Title:
Three-Dimensional Grid Strut-and-Tie Model Approach in Structural Concrete Design
Author(s):
Young Mook Yun, Byunghun Kim, and Julio A. Ramirez
Publication:
Structural Journal
Volume:
115
Issue:
1
Appears on pages(s):
15-25
Keywords:
disturbed region; effective strength; grid strut-and-tie model; three-dimensional structural concrete
DOI:
10.14359/51700791
Date:
1/1/2018
Abstract:
The strut-and-tie model approach has now been incorporated in current U.S. design codes and guidelines for the design of disturbed regions in structural concrete elements. However, more work is needed to extend the approach to design of three-dimensional (3-D) structural concrete. It is also important to consider its verification with experimental evidence. The application to 3-D design situations of this approach brings more uncertainties with its proper application and limitations. To reduce uncertainty and assist designers in the application of the strut-and-tie model to 3-D situations, the authors present in this paper a 3-D grid strut-and-tie model approach consisting of three key steps: 1) grid elements to construct a 3-D strut-and-tie model; 2) triaxial failure model of concrete to determine effective strengths of concrete struts and nodal zones; and 3) iterative technique to evaluate the axial stiffness of struts and ties.

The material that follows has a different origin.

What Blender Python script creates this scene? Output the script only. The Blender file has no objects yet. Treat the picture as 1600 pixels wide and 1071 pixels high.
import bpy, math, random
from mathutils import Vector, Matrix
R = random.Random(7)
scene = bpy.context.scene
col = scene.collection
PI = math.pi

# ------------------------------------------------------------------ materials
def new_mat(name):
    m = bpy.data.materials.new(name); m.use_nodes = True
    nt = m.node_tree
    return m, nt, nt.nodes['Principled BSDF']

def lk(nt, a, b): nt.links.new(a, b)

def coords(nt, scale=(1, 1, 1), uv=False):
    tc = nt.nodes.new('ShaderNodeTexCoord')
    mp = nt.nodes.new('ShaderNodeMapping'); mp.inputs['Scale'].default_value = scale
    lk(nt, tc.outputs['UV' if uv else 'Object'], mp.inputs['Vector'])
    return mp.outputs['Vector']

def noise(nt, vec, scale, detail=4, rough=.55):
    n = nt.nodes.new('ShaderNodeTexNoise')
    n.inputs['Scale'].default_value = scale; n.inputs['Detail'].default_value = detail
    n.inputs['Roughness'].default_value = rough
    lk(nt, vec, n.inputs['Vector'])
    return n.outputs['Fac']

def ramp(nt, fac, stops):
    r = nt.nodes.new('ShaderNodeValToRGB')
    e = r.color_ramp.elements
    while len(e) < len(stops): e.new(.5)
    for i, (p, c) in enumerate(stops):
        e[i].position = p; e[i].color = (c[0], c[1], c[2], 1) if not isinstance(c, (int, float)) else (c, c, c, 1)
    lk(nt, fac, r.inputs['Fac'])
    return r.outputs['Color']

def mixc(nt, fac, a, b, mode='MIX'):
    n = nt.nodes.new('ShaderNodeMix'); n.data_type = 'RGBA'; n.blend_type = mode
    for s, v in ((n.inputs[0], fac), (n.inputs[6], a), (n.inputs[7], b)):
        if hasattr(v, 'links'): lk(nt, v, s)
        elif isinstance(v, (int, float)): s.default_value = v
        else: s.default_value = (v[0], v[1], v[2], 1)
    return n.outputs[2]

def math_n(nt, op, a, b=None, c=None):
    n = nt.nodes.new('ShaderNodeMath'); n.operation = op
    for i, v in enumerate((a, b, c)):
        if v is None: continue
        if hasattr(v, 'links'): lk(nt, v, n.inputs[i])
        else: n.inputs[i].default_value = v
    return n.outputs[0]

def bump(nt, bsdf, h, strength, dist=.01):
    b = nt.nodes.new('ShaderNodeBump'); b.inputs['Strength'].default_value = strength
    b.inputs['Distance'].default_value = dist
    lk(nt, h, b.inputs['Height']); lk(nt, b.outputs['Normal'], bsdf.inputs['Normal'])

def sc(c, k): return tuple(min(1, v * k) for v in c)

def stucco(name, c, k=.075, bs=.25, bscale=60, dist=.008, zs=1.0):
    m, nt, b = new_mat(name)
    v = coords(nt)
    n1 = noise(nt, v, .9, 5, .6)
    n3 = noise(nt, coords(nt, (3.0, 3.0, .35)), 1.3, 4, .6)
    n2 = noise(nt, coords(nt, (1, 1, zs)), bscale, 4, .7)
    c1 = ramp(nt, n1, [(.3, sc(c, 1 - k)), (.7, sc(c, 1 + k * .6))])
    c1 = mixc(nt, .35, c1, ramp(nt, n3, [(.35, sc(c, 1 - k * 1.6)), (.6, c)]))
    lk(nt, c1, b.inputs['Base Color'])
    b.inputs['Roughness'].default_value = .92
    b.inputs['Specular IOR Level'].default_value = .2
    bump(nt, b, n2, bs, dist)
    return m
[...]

In this paper, the authors also incorporate in the strut-and-tie model a new concept of maximum cross-sectional areas of struts and ties to examine the strut-and-tie model’s geometrical compatibility. The approach is illustrated with the redesign of a deep pile cap with tension piles available in the literature. In a subsequent paper, the authors will evaluate the approach with test results of 157 specimens tested to failure. The tests include 78 reinforced concrete pile caps, 19 slab-column joints, and 60 beams subjected to torsion.